Even if you absolutely hate big tech, what happens if some agency admin who has no idea what the fediverse is sees something they don't like and say decides to hit the Mastodon nonprofit for 10% of their income per "violation". No recourse, it doesn't matter if it's on some random xyz Nazi instance unaffiliated with Mastodon development. Agency man said it's a violation so pay up.

I heard a quote once. Something along the lines of I cut down every law to get to the devil, but once I got there he turned and said now that you've cut down each law what will protect you?

[–] [email protected] 1 points 1 month ago (1 children)

to give an unelected agency admin the power to interpret, enforce, and adjudicate laws with no oversights. That sort of thing never ends well.

It never ends well? Care to provide some examples?

In the USA the SEC is an "unelected agency" with "the power to interpret, enforce, and adjudicate laws with no oversights", and it seems to function quite admirably. In fact, we'd be up shit's creek economically without it.

[–] [email protected] 2 points 1 month ago* (last edited 1 month ago)

Yes, the SEC is important and it answers to the court. If an unelected SEC admin makes a bad call they can get shot down. Happens all the time. But you want an example? Oh boy, I gotta story for you.

The EPA has the power to regulate navigable waterways (rivers, lakes, etc.) given by Congress under the clean waters act. So they also said they could regulate swamps and estuaries. Fair enough, they're connected so something that effects those will effect the navigable waterways. Then they said they can regulate ditches and small disconnected streams. I mean all that stuff is sorta connected but it's really stretching it and not what congress intended with that law.

Then they said that if birds land in a puddle in your backyard it's a navigable waterway. Of course if a bird lands in a puddle then lands in a river those two things are the same and the EPA can regulate your backyard because it's now a navigable waterway. Doesn't matter that you're in the Arizona desert.

[The Wikipedia page if I sound like I'm quoting the onion] (https://en.m.wikipedia.org/wiki/Migratory_bird_rule)

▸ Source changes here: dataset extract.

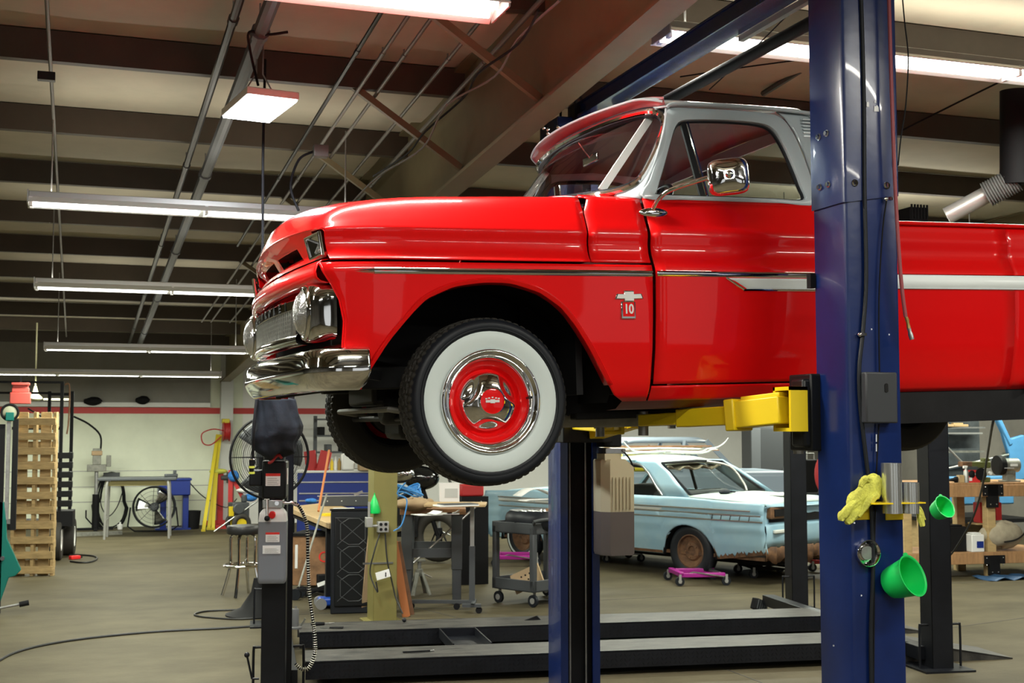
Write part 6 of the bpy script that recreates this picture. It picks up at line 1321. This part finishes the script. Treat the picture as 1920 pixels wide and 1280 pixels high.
# trim lines on the flank
for s in (1, -1):
    for z, r, x0, x1 in ((.845, .010, -.95, 3.3), (.79, .012, -1.08, 3.3), (.725, .010, -1.10, 3.3)):
        obj('flank_moulding', B().tube([tuple(V(sidept(x, z, s))+V((0, s*.004, 0))) for x in np.linspace(x0, x1, 24)], r, 6), M_carchr, car)
    obj('flank_white_band', B().grid([[tuple(V(sidept(x, z, s))+V((0, s*.006, 0))) for x in np.linspace(.35, 3.3, 16)] for z in (.79, .83)]), M_cwhite, car)
    for k in range(5): obj('flank_tick', B().cyl(tuple(V(sidept(-.4-.13*k, .73, s))+V((0, s*.012, 0))), tuple(V(sidept(-.42-.13*k, .785, s))+V((0, s*.012, 0))), .005, n=5), M_grey, car)
    rr = [[tuple(V(sidept(x, max(.26, zlow(x)-.01)+z, s))+V((0, s*.012, 0))) for x in np.linspace(-1.10, -.38, 26)] for z in (0, .05)]
    rr[1] = [(p[0], p[1], p[2]+.05*sin(p[0]*31)*.5+.03*sin(p[0]*77)) for p in rr[1]]
    obj('rust_patch', B().grid(rr), M_rust, car); obj('rust_patch', B().grid([[tuple(V(sidept(x, z0, s))+V((0, s*.010, 0))) for x in np.linspace(.42, 1.6, 14)] for z0 in (.275, .31)]), M_rust, car)
# rear end
def rearpt(y, z, d=0): return (-1.12-.10*(1-(y/.9)**2)+d, YC+y, z)
ry = np.linspace(-.88, .88, 15)
obj('rear_panel', B().grid([[rearpt(y, z, d) for y in ry] for z, d in ((.93, 0), (.90, -.02), (.88, .03), (.70, .05), (.68, 0), (.60, -.01), (.52, .0), (.44, .03))]), M_car, car, weld=True, solid=.01)
obj('rear_recess', B().grid([[rearpt(y, z, -.012+.045) for y in np.linspace(-.8, .8, 9)] for z in (.72, .87)]), M_flat, car)
for s in (-1, 1):
    tlp = thing('tail_lamp', None, None); tlp.parent = car; obj('housing', B().box(-1.17, -1.08, YC+s*.66-.17, YC+s*.66+.17, .76, .90), M_rust, tlp, bevel=.02); obj('opening', B().box(-1.18, -1.165, YC+s*.66-.12, YC+s*.66+.12, .79, .87), M_flat, tlp)
obj('rear_valance', B().grid([[(p[0]+.02*sin(p[1]*40), p[1], p[2]+(.03*sin(p[1]*23)+.02*sin(p[1]*61) if z < .3 else 0)) for y in np.linspace(-.86, .86, 40) for p in [rearpt(y, z, .02)]] for z in (.45, .38, .28)]), M_rust, car, solid=.01)
obj('bumper_bar_left', B().box(-1.20, -1.16, YC-.8, YC+.8, .60, .64), M_cwhite, car, bevel=.01); car.children[-1].name = 'bumper_bar'
obj('exhaust_stub', B().cyl((-1.1, YC-.2, .27), (-.5, YC-.2, .27), .025).cyl((-1.2, YC+.3, .25), (-.6, YC+.3, .27), .02), M_rust, car)
obj('chassis', B().box(-.95, 3.4, YC-.55, YC-.45, .2, .3).box(-.95, 3.4, YC+.45, YC+.55, .2, .3).cyl((0, YC-.7, .31), (0, YC+.7, .31), .045), M_flat, car)
for x in (0, WB):
    for s in (1, -1): obj('wheel_house', B().grid([[(x+.40*cos(a), y, .26+.38*sin(a)) for a in np.linspace(0, pi, 14)] for y in (YC+s*.86, YC+s*.5)]), M_flat, car)
for i, (x, y, s) in enumerate(((0, 0, 1), (0, 2*YC, -1), (WB, 0, 1), (WB, 2*YC, -1))):
    wq = thing('wheel', None, None, (x, y-s*.02, .325)); wq.parent = car; fl = RX(-pi/2*s)
    obj('tyre', B().lathe([(.19, .07), (.25, .095), (.30, .085), (.325, .05), (.325, -.05), (.30, -.085), (.25, -.095), (.19, -.07)], 40, fl), M_rub, wq, ang=50)
    if x: obj('white_band', B().lathe([(.245, .0965), (.275, .094)], 40, fl), M_wwall, wq)
    obj('rusty_rim', B().lathe([(.20, .075), (.185, .08), (.175, .04), (.12, .02), (.10, .045), (.06, .05), (.05, .03), (0, .03)], 32, fl), M_rust, wq, ang=40)
    for k in range(5): a = k*2*pi/5; obj('lug', B().cyl(fl @ V((.08*cos(a), .08*sin(a), .045)), fl @ V((.08*cos(a), .08*sin(a), .06)), .009, n=6), M_brown, wq)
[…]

The court gave them a pretty big bitch slap, and we're probably going to lose Chevron doctrine over it. Regulatory bodies always seek to expand their power. With no oversight things get bad fast.

Besides, how do you know someone at Google/Facebook/Microsoft etc won't set "hey regulator, mind just bankrupting our competition or running them out of the UK?" All they need to do is convince one unelected official, no oversight needed.

Unfettered regulatory agency power that makes a random admin judge jury and executioner is a bad decision. I know the hate boner for big tech is strong here, but give it some time. I'm sure within the next 5/10 years the Lemmy crowd will be freaking out when some admin does something very bad and there's no recourse.